Bad news is state budget cuts has closed the public range at Millstone 4-H Camp where I've been shooting for the past few years.
Good news is private enterprise is alive and well in Richmond County, NC. I found out a local sporting clays range has expanded from shotguns to rifles and handguns so I visited there today to check it out.
Shot six of my pistols, I'm happy as a pig in deep crap and joined up on the spot.
The range is Dewitt's Game Farm and you will find me there most Saturdays from now on, as long as the Good Lord's willing and the creek don't rise -- or I have to work Saturdays.
The Sig .22LR slide conversion kit I bought for my two Sig P229 .357 Sig pistols is not an immediate hit. For some stupid reason, I took two different Federal .22 loads to shoot in it, high velocity and hyper velocity, and it didn't like either. Feed problems. But that's stupid because I know Sig .22 pistols like CCI and I didn't try CCI first, then others later. Next week a diet of CCI for the Sig P229 slide, which fits and works equally well or badly on either the rail model or the non-rail model.
There were two unqualified successes of the day. First was the .45 ACP slide I just got for my Sig P220 Rimfire Classic. Shoots like a dream, witness the .45 holes in the target. It's easy to see which are .45 and .22 aside from the size. The .45 holes, all eight of them, are in the black from 10 yards standing, while the .22 holes are mostly high as I fiddled with the sights until I gave up on misfeeds.

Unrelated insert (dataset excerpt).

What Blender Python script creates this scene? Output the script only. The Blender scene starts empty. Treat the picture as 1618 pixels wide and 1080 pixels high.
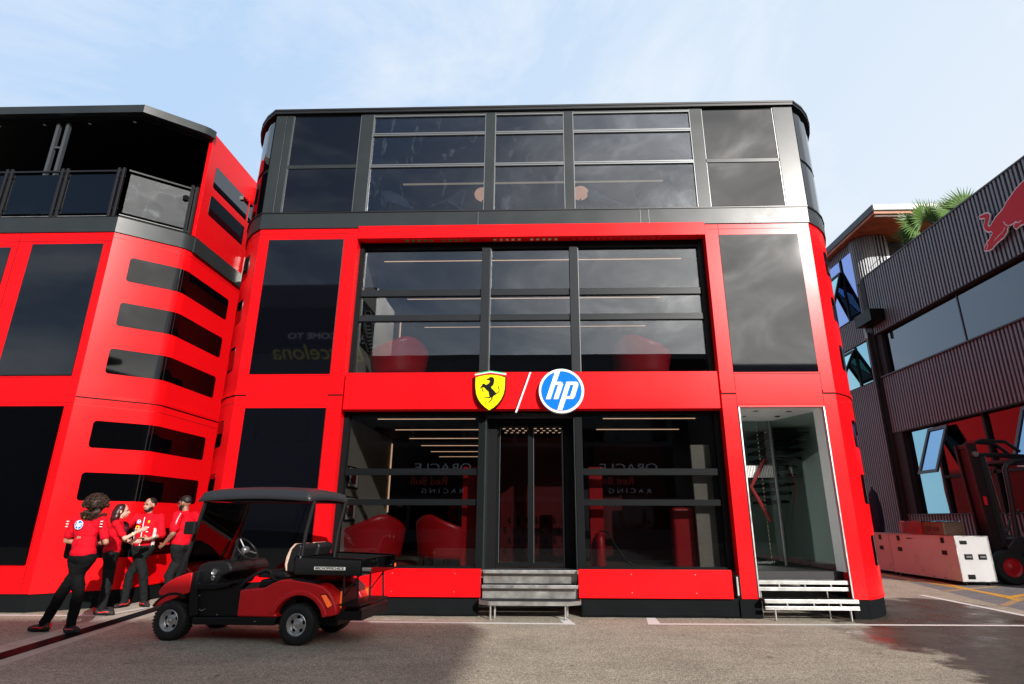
import bpy, bmesh, math, random
from mathutils import Vector, Matrix
random.seed(7)
R = math.radians
S = bpy.context.scene
C = S.collection

# ------------------------------------------------------------------ camera
cam_d = bpy.data.cameras.new('camera'); cam = bpy.data.objects.new('camera', cam_d); C.objects.link(cam)
cam_d.sensor_width = 36.0; cam_d.lens = 36.0*905.2/1618; cam_d.shift_x = -19.9/1618
cam_d.clip_end = 2000; cam_d.clip_start = 0.05
ri = Vector((0.99955922, 0.02958661, 0.0024504)); up = Vector((0.00642798, -0.29626529, 0.95508406)); fw = Vector((-0.02898366, 0.95464732, 0.29632488))
M = Matrix(((ri.x, up.x, -fw.x, 0), (ri.y, up.y, -fw.y, 0), (ri.z, up.z, -fw.z, 0), (0, 0, 0, 1)))
cam.matrix_world = Matrix.Translation((0, 0, 1.45)) @ M
S.camera = cam

# ------------------------------------------------------------------ light
SUN_EL, SUN_AZ = 24.0, 28.0           # azimuth measured from -Y (behind the camera) towards +X
sd = Vector((math.sin(R(SUN_AZ))*math.cos(R(SUN_EL)), -math.cos(R(SUN_AZ))*math.cos(R(SUN_EL)), math.sin(R(SUN_EL))))
sun_d = bpy.data.lights.new('sun', 'SUN'); sun_d.energy = 4.9; sun_d.angle = R(0.55); sun_d.color = (1.0, 0.955, 0.9)
sun = bpy.data.objects.new('sun', sun_d); C.objects.link(sun)
sun.rotation_euler = sd.to_track_quat('Z', 'Y').to_euler(); sun.location = (6, -12, 20)
S.view_settings.view_transform = 'Standard'; S.view_settings.look = 'None'
S.view_settings.exposure = 0.12; S.view_settings.gamma = 1.0

W = bpy.data.worlds.new('World'); S.world = W; W.use_nodes = True
nt = W.node_tree; nt.nodes.clear()
def N(t, ty, **kw):
    n = t.nodes.new(ty)
    for k, v in kw.items(): setattr(n, k, v)
    return n
def mth(t, op, a, b=None, clamp=False):
    n = N(t, 'ShaderNodeMath', operation=op); n.use_clamp = clamp
    for i, v in enumerate((a, b)):
        if v is None: continue
        if isinstance(v, (int, float)): n.inputs[i].default_value = v
        else: t.links.new(v, n.inputs[i])
    return n.outputs[0]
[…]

Second unqualified success is what I did with the extra bucks leftover from the sale of my Glock 20 10mm after buying the P220 .45 ACP caliber exchange kit. I'd had my eye on a Hy Hunter Six Shooter .44 Magnum single-action pistol for some time, a copy of the Colt Single Action Army with a 6" barrel and genuine fake pearl grips. I even took it out for a test run some time ago and found it to be a great shooter (one of the benefits of working in a gun shop, shoot before you buy with used guns).
So I finally had some money for a fun gun and brought the Hy Hunter home the same day the P220 slide kit arrived. I did a bit of research on it and found out it was made by J.P. Sauer & Sohn in West Germany in the 1980s before the Iron Curtain collapsed. Sauer later merged with the Swiss pistol company Sig and became what we know today as Sig Sauer. So you could technically say I shot not three but four Sauer pistols today. Three Sig Sauer semi-auto pistols and one Sauer single-action revolver.
I also shot my Dan Wesson .22 revolver a bit and ran a few mags through my S&W 469 9mm pistol. They're both new-to-me so they need the work and so do I.
It was fun and as Bogey said, this is the beginning of a beautiful relationship: me, my pistols and rifles and Dewitt's Game Farm. See you there next Saturday.